The early collections from Africa in Liverpool's World Museum reflect
the city's longstanding shipping and commercial links with Africa's
Atlantic coast. A principal component of these collections is an
assemblage of several thousand artefacts from western Africa that were
transported to institutions in northwest England between 1894 and 1916
by the Liverpool steam ship engineer Arnold Ridyard. While Ridyard's
collecting efforts can be seen to have been shaped by the steamers'
dynamic capacity to connect widely separated people and places, his
Methodist credentials were fundamental in determining the profile of his
African networks, because they meant that he was not part of official
colonial authority in West Africa.
Kingdon's study uncovers the identities of many of Ridyard's numerous
West African collaborators and discusses their interests and
predicaments under the colonial dispensation.
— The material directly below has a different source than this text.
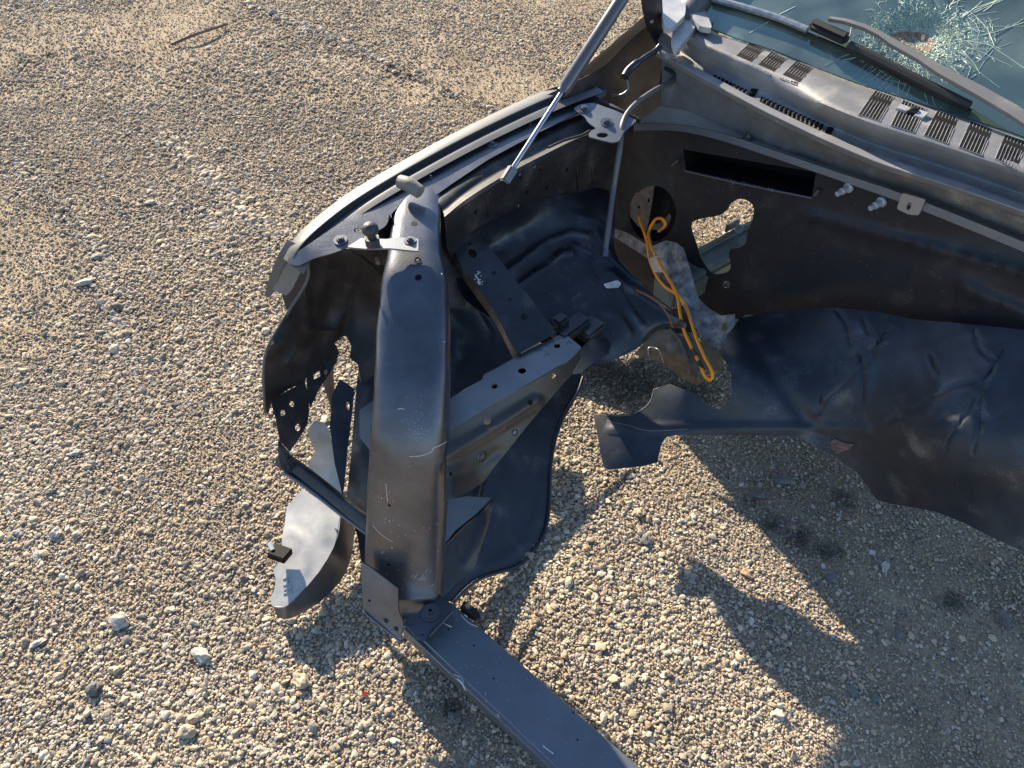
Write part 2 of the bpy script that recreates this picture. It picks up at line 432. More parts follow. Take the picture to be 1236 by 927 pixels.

Against this background
account, their agendas are examined with reference to surviving
narratives that accompanied their donations and within the context of
broader processes of trans-imperial exchange, through which they forged
new identities and statuses for themselves and attempted to counter
expressions of British cultural imperialism in the region. The study
concludes with a discussion of the competing meanings assigned to the
Ridyard assemblage by the Liverpool Museum and examines the ways in
which its re-contextualization in museum contexts helped to efface signs
of the energies and narratives behind its creation.